Todo esto nos parece tremendamente enrevesado y carente por completo de interés dramático. Si Unamuno pasó por una crisis religiosa, no es culpa nuestra y no teníamos que haber sufrido nosotros a cuenta de ella con una obra tan infame.

Nos parece bastante mejor El pasado que vuelve (1910). Un joven idealista se rebela contra su usurero padre y se va a hacer la revolución durante el primer entreacto. En el segundo acto ya tiene cuarenta y tantos años y es un escéptico de marca mayor que tiraniza su hijo, que se parece a él cuando era joven. En el tercero, es un viejo cascarrabias que malmete a su nieto contra su hijo. La tesis de que el hombre es un mal bicho (si es que esta era la tesis de la comedia, que nos parece que sí) es más interesante que la historieta aquella de la fe y tiene mayor valor teatral.

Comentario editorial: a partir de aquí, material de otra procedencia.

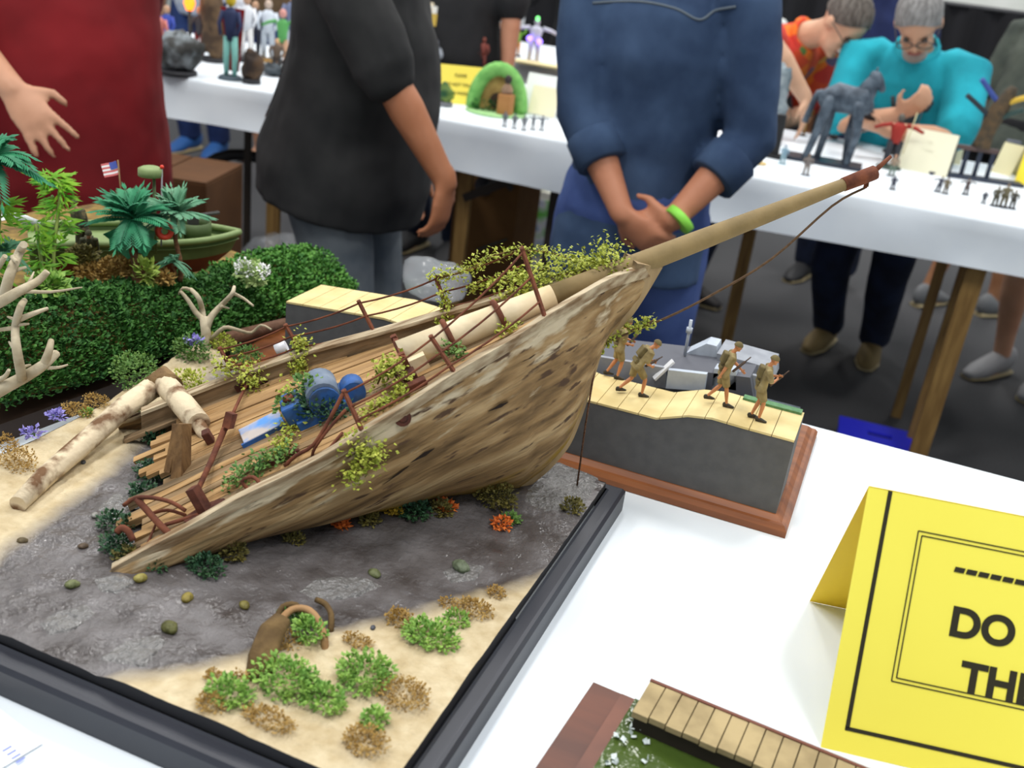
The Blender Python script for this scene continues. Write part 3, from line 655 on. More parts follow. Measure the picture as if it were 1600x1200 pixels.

          La esfinge (1898) trata de la angustia de la soledad y Soledad (1921), casi de lo mismo. Son obras que presentan situaciones problemáticas qué el autor no se molesta en resolver, lo que nos deja en la boca un sabor desagradable, como si hubiésemos chupado la cadena de una bicicleta.

          Se dice que su mejor pieza es El otro (1926). Trata de un asesinato y de la investigación del mismo. La suprema originalidad de Unamuno es que, al final, nos quedamos sin saber quién es el asesino. El caso es que el asesino ha matado a su hermano gemelo y de ahí el follón de personalidades. ¿Quién era cada uno? Y Unamuno nos dice: ¿qué más da? Cada cual que resuelva el misterio a su gusto y, si no le complace el planteamiento, que pase por taquilla a que le devuelvan el dinero.